Torture: Does it Make Us Safer? Is It Ever OK?

by Kenneth Roth (Editor), Minky Worden (Editor), Amy D. Bernstein (Editor)

 

"No one shall be subjected to torture or to cruel, inhuman or degrading treatment or punishment."—Universal Declaration of Human Rights, Article 5 (1948)

Of all the issues on the human rights agenda, torture offered Americans the moral high ground...until this year. With the abuses at Abu Ghraib that led to accusations of torture within the domestic criminal justice system, the question of cruel and unusual treatment has taken on new urgency in the United States and elsewhere.
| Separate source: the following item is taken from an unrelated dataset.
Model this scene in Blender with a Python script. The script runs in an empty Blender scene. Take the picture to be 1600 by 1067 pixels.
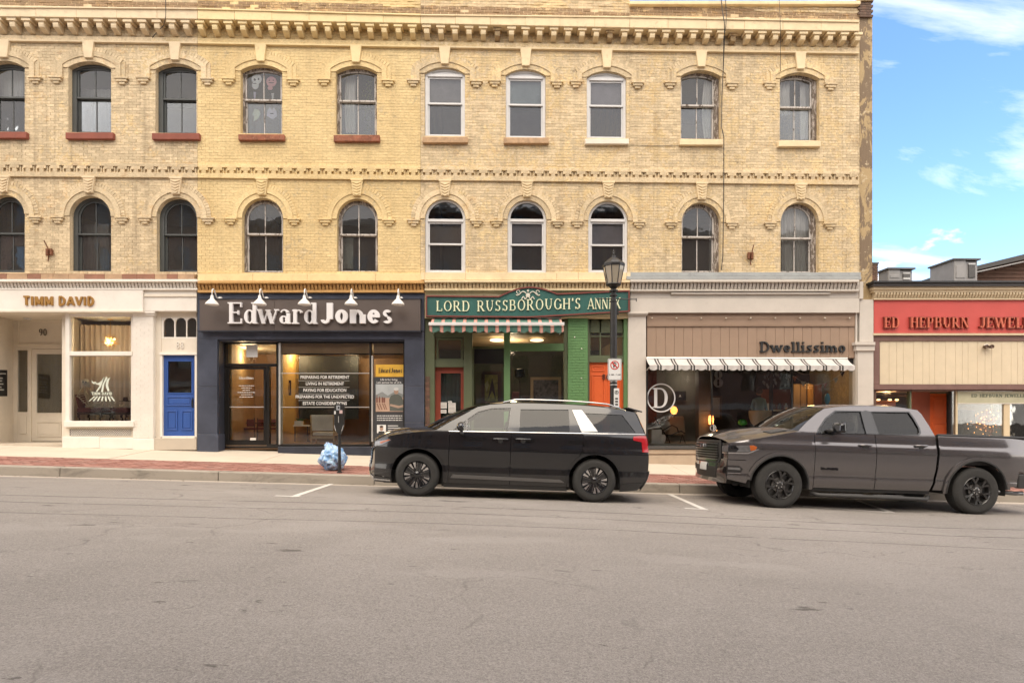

In Torture, twelve newly written essays by leading thinkers and experts range over history and continents, offering a nuanced, up-to-the-minute exploration of this wrenching but timely topic, including, among others, Reed Brody on the road to Abu Ghraib and "ghost detainees"; Eitan Felner on the Israeli experience; Tom Malinowski on violations of State Department "forbidden practices" at Abu Ghraib and in Afghanistan; Kenneth Roth on the U.S. government's shift from cover-up to justification; and Minky Worden on a global survey of torturing countries.

Intended for a general audience, some of the key questions addressed include how to define torture, whether torture is ever effective, and whether it is ever acceptable.

Contributors include: Michael Ignatieff on whether torture is ever justified, Juan Méndez on the victim's perspective, David Rieff on why the human rights community is naive about torture, Jamie Felner on domestic torture within US prisons, Sir Nigel Rodley on negotiating with torturers, Julia Hall on rendition to torturing countries, Jim Ross on the history of torture.